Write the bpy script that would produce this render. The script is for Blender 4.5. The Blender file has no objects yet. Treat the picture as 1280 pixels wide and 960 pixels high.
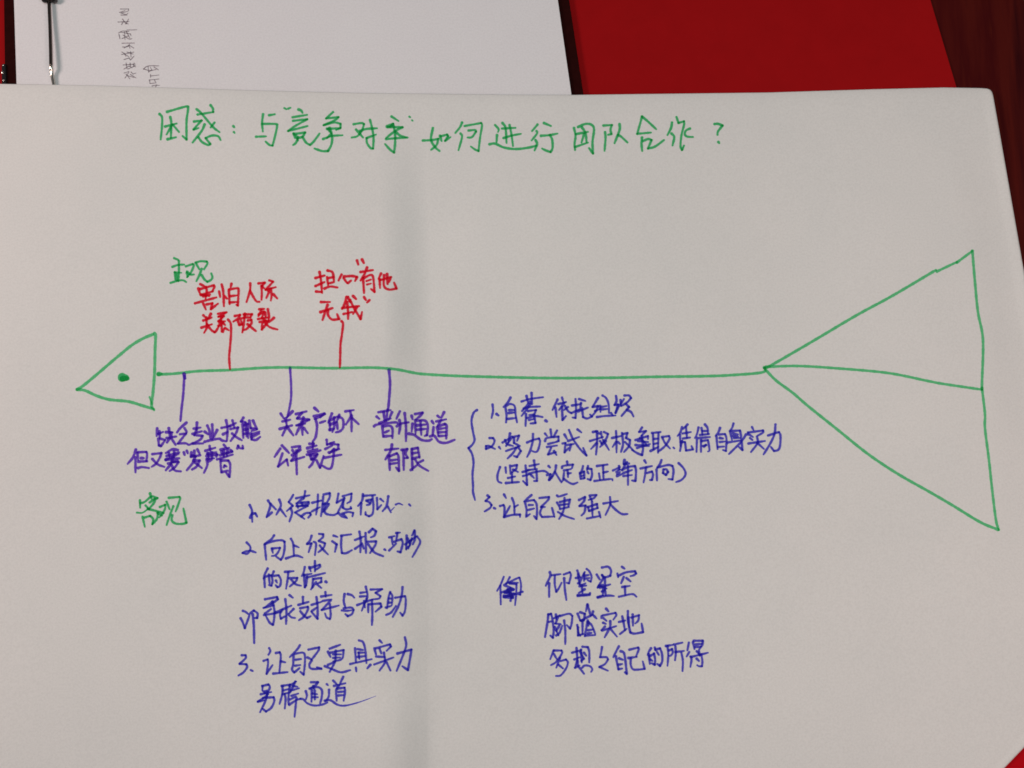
import bpy, bmesh, math, random
import numpy as np
from mathutils import Vector

S = bpy.context.scene
COL = S.collection
random.seed(7)
rng = np.random.default_rng(11)

# ------------------------------------------------------------------ camera
W0, H0 = 1280.0, 960.0          # the frame the drawing was measured in
FPX = 1060.0                    # focal length in frame pixels
TILT = math.radians(8.0)        # phone held almost flat over the table
DIST = 0.466                    # metres from lens to table along the axis
cam_d = bpy.data.cameras.new("camera")
cam = bpy.data.objects.new("camera", cam_d)
COL.objects.link(cam)
cam.location = (0.0, -DIST * math.sin(TILT), DIST * math.cos(TILT))
cam.rotation_euler = (TILT, 0, 0)
cam_d.sensor_width = 36.0
cam_d.lens = 36.0 * FPX / W0
cam_d.clip_start = 0.01
cam_d.clip_end = 50
S.camera = cam

# ------------------------------------------------------------------ world, lamps, exposure
wd = bpy.data.worlds.new("World")
S.world = wd
wd.use_nodes = True
bg = wd.node_tree.nodes["Background"]
bg.inputs[0].default_value = (0.95, 0.97, 1.0, 1)
bg.inputs[1].default_value = 0.11


def area(name, loc, target, size, energy, col):
    l = bpy.data.lights.new(name, 'AREA')
    l.shape = 'DISK'
    l.size = size
    l.energy = energy
    l.color = col
    o = bpy.data.objects.new(name, l)
    COL.objects.link(o)
    o.location = loc
    d = Vector(target) - Vector(loc)
    o.rotation_euler = d.to_track_quat('-Z', 'Y').to_euler()
    return o


area("warm_lamp_left", (-0.95, 0.16, 0.68), (-0.1, 0.0, 0), 0.34, 6.1, (1.0, 0.795, 0.735))
area("warm_fill_right", (0.62, -0.22, 0.72), (0.36, -0.06, 0), 0.30, 2.5, (1.0, 0.75, 0.68))  # added fill, brightens and warms the right side of the sheet
area("cool_center_fill", (0.05, 0.05, 0.95), (0.05, 0, 0), 0.38, 2.3, (0.77, 1.0, 0.965))  # added overhead fill, cools the tone at the sheet's centre

S.view_settings.view_transform = 'Standard'
S.view_settings.look = 'None'
S.view_settings.gamma = 1.0
S.view_settings.exposure = 0.0
S.render.engine = 'CYCLES'
S.cycles.use_denoising = True
S.cycles.filter_width = 1.65
S.cycles.max_bounces = 8
S.cycles.transparent_max_bounces = 24

# ------------------------------------------------------------------ geometry helpers
CX, CY, CZ = cam.location
ct, st = math.cos(TILT), math.sin(TILT)


def P(px, py, z):
    """points of the table area seen at frame position px,py, lying at height z (m)"""
    px = np.asarray(px, float); py = np.asarray(py, float); z = np.asarray(z, float)
    a = (px - W0 / 2) / FPX
    b = -(py - H0 / 2) / FPX
    dx = a
    dy = b * ct + st
    dz = b * st - ct
    t = (z - CZ) / dz
    return np.stack([CX + dx * t, CY + dy * t, z + 0 * t], -1)


def sstep(a, b, x):
    t = np.clip((x - a) / (b - a), 0, 1)
    return t * t * (3 - 2 * t)


def mat(name):
    m = bpy.data.materials.new(name)
    m.use_nodes = True
    return m, m.node_tree.nodes, m.node_tree.links, m.node_tree.nodes["Principled BSDF"]


def mesh_obj(name, verts, faces, material, parent=None, smooth=False):
    me = bpy.data.meshes.new(name)
    me.from_pydata([tuple(map(float, v)) for v in verts], [], faces)
    me.materials.append(material)
    me.update()
    if smooth:
        me.polygons.foreach_set('use_smooth', [True] * len(me.polygons))
    o = bpy.data.objects.new(name, me)
    COL.objects.link(o)
    if parent:
        o.parent = parent
    return o


def tag(o, label=None, cat=None, group=None, kind=None):
    if label: o['label'] = label
    if cat: o['category'] = cat
    if group: o['group'] = group
    if kind: o['kind'] = kind
    return o


def bevel(o, w, seg=2):
    b = o.modifiers.new('bevel', 'BEVEL')
    b.width = w; b.segments = seg; b.limit_method = 'ANGLE'
    return o


def slab(name, pix, ztop, zbot, material, parent=None, bev=0.0004):
    """a flat board whose upper outline is seen at pix"""
    top = P([p[0] for p in pix], [p[1] for p in pix], ztop)
    # outline must be counter-clockwise from above
    ar = sum(top[i][0] * top[(i + 1) % len(top)][1] - top[(i + 1) % len(top)][0] * top[i][1] for i in range(len(top)))
    if ar < 0: top = top[::-1]
    n = len(top)
    bot = top.copy(); bot[:, 2] = zbot
    v = list(top) + list(bot)
    f = [list(range(n)), list(range(2 * n - 1, n - 1, -1))]
    for i in range(n):
        j = (i + 1) % n
        f.append([i, n + i, n + j, j])
    o = mesh_obj(name, v, f, material, parent)
    if bev: bevel(o, bev)
    return o


def rounded(pts, r, n=6):
    """round the corners of an outline given in frame pixels"""
    out = []
    m = len(pts)
    for i in range(m):
        p0, p1, p2 = np.array(pts[i - 1], float), np.array(pts[i], float), np.array(pts[(i + 1) % m], float)
        a = p1 + (p0 - p1) / np.linalg.norm(p0 - p1) * r
        b = p1 + (p2 - p1) / np.linalg.norm(p2 - p1) * r
        for k in range(n + 1):
            t = k / n
            out.append(tuple((1 - t) ** 2 * a + 2 * t * (1 - t) * p1 + t * t * b))
    return out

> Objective
Repeat, exactly and in full, each line from the start of the data to the line that contains "rng = np.random.default_rng(11)". Pictures do not go in.

> Answer to the exercise
Write the bpy script that would produce this render. The script is for Blender 4.5. The Blender file has no objects yet. Treat the picture as 1280 pixels wide and 960 pixels high.
import bpy, bmesh, math, random
import numpy as np
from mathutils import Vector

S = bpy.context.scene
COL = S.collection
random.seed(7)
rng = np.random.default_rng(11)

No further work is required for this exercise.